Microservice Architecture for the Eclipse Advanced Visualization Project


The Eclipse Advanced Visualization Project (EAVP)[1] is a versatile and powerful way to embed visualizations, especially scientific visualizations, inside of an Eclipse workbench. Since its release in 2016, EAVP has relied on Open Service Gateway Initiative services devoted to individual rendering capabilities to provide other programs with its visualizations. These services were fairly heavyweight-covering everything from file parsing, to publishing information about the visualized data, to rendering the visualizations themselves-and were tied strongly to the Eclipse architecture. This provided the motivation for refactoring the project to a web-based microservice architecture, with which a visualization server could provide only those services it needed and would be able to stream visualizations to other programs over HTML.


The high-level goal for this architecture is to provide visualizations to other arbitrary programs, from Eclipse workbenches to Vaadin applications to simple HTML web pages, which need only to provide the file to be visualized to the EAVP instance's URL. EAVP will be deployed as a series of .war files, one per service, to be deployed to the user's web server of choice. Generic requests for visualization will also be handled by the base service, which will forward the input to a series of other services that can collectively create a visualization for it. These services will fall into one of several diverse categories, each handling a different step of the visualization process.


The first kind of service in the pipeline is a file parsing service. Rather than rewrite file parsers for every different kind of visualization, there will be one file parser service per file type that is responsible for creating an internal EAVP data type containing that file's contents. After the base service receives this internal representation back from a parser service, it will then forward it to the second kind of service-the visualization service. The visualization services will accept input in the format of the internal EAVP data type, simplifying and standardizing the visualization engine's acceptance of data to visualize. The visualization service will then be responsible for rendering a visual representation of the data and ultimately producing content that can be embedded directly into HTML to display the created visualization. These visualizations could be as simple as an image or as complex as HTML to post to a Vaadin client that provides interactive access to the visualization.

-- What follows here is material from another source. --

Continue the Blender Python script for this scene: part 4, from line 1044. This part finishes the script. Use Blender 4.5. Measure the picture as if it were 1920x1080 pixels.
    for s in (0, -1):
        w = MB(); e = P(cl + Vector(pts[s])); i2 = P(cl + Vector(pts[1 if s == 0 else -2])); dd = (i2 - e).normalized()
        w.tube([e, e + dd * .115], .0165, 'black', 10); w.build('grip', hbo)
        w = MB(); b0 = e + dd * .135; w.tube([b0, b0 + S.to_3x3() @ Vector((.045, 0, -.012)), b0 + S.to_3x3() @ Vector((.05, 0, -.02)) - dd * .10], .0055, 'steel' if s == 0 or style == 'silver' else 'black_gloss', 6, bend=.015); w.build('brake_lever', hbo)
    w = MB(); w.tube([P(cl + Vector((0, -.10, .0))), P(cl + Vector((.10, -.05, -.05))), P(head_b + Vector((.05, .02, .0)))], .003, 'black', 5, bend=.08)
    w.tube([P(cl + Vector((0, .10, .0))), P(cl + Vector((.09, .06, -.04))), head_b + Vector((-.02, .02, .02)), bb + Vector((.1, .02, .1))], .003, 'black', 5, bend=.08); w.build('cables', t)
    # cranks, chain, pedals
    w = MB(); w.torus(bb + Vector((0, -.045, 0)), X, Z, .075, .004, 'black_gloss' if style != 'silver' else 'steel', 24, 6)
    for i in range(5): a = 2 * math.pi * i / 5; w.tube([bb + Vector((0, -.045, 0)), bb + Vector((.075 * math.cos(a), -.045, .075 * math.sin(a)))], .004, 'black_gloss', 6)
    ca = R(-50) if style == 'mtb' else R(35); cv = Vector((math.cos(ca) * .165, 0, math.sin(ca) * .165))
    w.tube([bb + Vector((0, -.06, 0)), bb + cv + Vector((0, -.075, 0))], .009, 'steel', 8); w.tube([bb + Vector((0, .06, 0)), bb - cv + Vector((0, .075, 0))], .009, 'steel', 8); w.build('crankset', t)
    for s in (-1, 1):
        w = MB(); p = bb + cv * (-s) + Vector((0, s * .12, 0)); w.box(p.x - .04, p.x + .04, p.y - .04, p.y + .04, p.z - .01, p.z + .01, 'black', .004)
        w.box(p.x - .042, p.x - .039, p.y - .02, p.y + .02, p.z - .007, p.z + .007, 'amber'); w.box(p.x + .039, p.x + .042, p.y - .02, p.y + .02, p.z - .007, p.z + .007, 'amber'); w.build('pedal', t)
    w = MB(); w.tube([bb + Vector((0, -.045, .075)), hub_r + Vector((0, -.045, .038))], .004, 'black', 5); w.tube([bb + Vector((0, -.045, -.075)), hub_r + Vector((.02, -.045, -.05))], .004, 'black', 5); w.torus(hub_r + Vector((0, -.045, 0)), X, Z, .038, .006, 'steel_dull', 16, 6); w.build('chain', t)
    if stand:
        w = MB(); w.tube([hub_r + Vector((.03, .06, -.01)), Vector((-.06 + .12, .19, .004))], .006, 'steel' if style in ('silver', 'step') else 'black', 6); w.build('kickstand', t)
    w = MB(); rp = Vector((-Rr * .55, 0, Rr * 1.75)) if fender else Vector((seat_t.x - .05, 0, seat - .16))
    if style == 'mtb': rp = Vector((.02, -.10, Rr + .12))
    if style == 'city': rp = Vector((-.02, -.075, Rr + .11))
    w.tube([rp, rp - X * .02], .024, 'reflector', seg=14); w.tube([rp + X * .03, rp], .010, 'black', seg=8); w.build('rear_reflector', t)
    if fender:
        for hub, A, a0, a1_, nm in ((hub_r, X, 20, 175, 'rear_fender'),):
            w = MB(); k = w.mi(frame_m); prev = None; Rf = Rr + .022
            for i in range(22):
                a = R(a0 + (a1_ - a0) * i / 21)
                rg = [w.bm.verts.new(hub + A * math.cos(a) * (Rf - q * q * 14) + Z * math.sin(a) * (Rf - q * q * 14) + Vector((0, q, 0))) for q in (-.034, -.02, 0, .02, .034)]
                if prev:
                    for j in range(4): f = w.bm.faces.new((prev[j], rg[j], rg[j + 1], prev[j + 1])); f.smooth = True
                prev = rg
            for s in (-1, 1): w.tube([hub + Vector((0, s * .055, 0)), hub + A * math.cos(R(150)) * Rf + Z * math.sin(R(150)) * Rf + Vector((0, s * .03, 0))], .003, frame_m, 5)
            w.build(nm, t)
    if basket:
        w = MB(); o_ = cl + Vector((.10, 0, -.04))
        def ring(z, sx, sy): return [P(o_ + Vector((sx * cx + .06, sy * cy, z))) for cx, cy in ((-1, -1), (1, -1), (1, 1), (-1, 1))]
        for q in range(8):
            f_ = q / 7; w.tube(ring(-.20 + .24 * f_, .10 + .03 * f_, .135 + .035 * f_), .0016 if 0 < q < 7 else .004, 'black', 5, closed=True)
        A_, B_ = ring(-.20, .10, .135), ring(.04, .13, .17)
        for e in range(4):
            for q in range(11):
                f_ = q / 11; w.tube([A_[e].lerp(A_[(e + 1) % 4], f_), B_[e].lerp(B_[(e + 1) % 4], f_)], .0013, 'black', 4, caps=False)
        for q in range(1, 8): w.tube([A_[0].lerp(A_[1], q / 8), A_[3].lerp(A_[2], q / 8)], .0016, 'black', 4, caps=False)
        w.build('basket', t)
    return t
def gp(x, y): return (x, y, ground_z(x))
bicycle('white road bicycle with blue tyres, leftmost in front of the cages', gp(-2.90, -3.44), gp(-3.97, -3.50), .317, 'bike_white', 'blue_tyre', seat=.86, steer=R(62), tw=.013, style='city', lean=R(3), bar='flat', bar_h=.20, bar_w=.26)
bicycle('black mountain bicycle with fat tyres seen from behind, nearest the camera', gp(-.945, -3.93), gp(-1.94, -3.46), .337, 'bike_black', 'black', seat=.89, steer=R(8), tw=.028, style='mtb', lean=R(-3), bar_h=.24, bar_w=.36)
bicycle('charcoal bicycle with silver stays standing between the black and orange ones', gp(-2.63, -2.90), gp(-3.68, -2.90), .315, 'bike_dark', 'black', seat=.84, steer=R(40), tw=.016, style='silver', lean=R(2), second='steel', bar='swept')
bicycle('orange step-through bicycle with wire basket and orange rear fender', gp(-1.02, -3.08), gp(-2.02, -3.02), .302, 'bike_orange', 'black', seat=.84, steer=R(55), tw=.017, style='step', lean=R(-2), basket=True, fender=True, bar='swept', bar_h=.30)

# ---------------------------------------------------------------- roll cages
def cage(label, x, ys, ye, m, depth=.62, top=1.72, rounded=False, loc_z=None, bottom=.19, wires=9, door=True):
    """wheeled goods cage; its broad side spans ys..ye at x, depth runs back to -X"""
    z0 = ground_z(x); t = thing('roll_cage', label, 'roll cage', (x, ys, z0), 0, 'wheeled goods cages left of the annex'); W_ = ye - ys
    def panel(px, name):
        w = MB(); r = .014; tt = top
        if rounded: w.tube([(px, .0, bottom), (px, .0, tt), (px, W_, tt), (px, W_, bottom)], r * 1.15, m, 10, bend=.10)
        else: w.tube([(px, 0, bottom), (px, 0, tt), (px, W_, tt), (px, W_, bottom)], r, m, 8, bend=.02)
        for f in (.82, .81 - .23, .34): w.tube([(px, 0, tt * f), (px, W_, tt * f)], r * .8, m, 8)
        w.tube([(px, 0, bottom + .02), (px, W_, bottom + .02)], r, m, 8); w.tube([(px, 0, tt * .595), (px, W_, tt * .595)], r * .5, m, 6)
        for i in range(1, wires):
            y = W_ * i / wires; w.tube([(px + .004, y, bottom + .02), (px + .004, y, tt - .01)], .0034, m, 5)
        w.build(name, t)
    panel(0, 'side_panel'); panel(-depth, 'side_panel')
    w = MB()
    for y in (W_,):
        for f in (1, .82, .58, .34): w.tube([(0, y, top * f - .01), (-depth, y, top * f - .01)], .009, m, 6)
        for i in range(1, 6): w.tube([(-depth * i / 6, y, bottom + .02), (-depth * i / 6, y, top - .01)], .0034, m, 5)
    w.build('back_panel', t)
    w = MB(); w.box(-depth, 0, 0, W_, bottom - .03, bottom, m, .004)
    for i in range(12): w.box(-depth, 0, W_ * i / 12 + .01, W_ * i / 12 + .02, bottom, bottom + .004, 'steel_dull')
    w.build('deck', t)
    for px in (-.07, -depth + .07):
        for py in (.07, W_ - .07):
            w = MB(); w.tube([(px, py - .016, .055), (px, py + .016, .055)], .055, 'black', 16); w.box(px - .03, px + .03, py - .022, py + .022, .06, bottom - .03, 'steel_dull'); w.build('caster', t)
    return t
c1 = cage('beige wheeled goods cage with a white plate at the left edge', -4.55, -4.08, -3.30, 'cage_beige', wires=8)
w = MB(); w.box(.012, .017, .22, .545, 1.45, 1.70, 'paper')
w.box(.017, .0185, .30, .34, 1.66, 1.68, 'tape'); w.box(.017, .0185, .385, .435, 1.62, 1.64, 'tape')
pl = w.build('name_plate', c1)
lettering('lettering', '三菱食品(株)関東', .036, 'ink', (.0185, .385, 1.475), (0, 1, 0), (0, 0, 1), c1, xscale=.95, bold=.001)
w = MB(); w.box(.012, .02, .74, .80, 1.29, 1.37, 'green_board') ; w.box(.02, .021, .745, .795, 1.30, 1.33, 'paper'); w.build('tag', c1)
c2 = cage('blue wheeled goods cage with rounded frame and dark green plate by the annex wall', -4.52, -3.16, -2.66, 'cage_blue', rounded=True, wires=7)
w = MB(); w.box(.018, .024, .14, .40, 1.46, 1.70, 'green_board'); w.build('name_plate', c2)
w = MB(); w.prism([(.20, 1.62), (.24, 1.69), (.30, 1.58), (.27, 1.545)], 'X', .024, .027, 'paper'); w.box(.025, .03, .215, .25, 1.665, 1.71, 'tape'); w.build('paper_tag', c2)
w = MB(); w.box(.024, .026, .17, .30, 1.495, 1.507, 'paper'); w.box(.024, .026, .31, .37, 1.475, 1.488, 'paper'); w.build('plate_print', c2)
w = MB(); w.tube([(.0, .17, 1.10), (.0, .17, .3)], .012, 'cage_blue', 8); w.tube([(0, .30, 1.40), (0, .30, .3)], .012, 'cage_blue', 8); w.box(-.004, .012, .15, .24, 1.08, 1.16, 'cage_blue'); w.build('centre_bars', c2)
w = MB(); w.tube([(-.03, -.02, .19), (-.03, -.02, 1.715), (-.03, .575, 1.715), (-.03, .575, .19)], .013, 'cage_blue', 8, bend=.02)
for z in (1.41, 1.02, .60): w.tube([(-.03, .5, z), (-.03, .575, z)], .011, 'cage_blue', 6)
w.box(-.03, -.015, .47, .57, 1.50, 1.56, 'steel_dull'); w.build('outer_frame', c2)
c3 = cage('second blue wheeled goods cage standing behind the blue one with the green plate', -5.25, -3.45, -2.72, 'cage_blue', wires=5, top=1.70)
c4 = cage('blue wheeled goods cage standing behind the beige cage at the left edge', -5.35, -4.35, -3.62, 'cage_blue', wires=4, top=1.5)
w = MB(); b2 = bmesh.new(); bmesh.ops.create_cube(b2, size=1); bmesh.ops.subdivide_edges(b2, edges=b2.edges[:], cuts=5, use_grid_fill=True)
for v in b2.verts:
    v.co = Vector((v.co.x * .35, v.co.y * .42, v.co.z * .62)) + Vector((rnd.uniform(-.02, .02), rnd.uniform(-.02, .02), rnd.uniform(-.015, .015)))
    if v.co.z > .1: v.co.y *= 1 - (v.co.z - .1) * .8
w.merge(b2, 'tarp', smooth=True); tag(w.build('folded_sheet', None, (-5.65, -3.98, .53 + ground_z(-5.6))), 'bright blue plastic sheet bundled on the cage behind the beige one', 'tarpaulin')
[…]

Tying into these other services will be the Resource Description Framework (RDF) service, which handles communication with an RDF data store. As a preprocessing step before attempting to handle requests to themselves, file parsing and visualization services will be able to calculate a unique identifier (such as a hash) for their input and call back to the base service with it. The base service will then check whether a data store service is registered and pass the unique identifier and requesting service to it. If the RDF store already contains the end product of the service, which would be an internal EAVP data representation object for file parser services or some domain specific visualization object such as an image file for a visualization service, then the base service will alert the other service to stop work and pass the cached result on as normal. This allows the system to avoid having to parse or visualize the exact same data multiple times in cases where a user is, for example, repeatedly switching between visualizing two files to compare them. If the RDF store does not already possess the data, then once the file parser or visualization service is finished the base service will forward the data to the RDF service for storage.


One final service that bears mentioning is the state service. To provide user interaction to otherwise static visualizations like images, the state service allows for storing the information about the state of the visualization as the user performs operations on it. For example, if the user clicks an image of a graph, the data point clicked can be calculated by the visualization service and then be stored with a session ID and the service name through the RDF service. Then when another call is made to the state service to retrieve that state for a session and service, that data point can be returned. This would allow the programmer to respond to the user's actions with the data from the visualization, such as creating a pop-up with the exact value of a data point the user clicked on an image. Clients that provide examples of how to make these API calls for an EAVP visualization will be provided for easy out-of-the-box use in other programs.


Collectively, the EAVP microservices will provide a full suite for embedding arbitrary visualizations within other programs over HTML. A wide variety of services are planned, from plots to maps, all of which will be easy for programmers to obtain and provide interactions for through a simple and standardized API. EAVP's source code is currently available through its GitHub repository[2].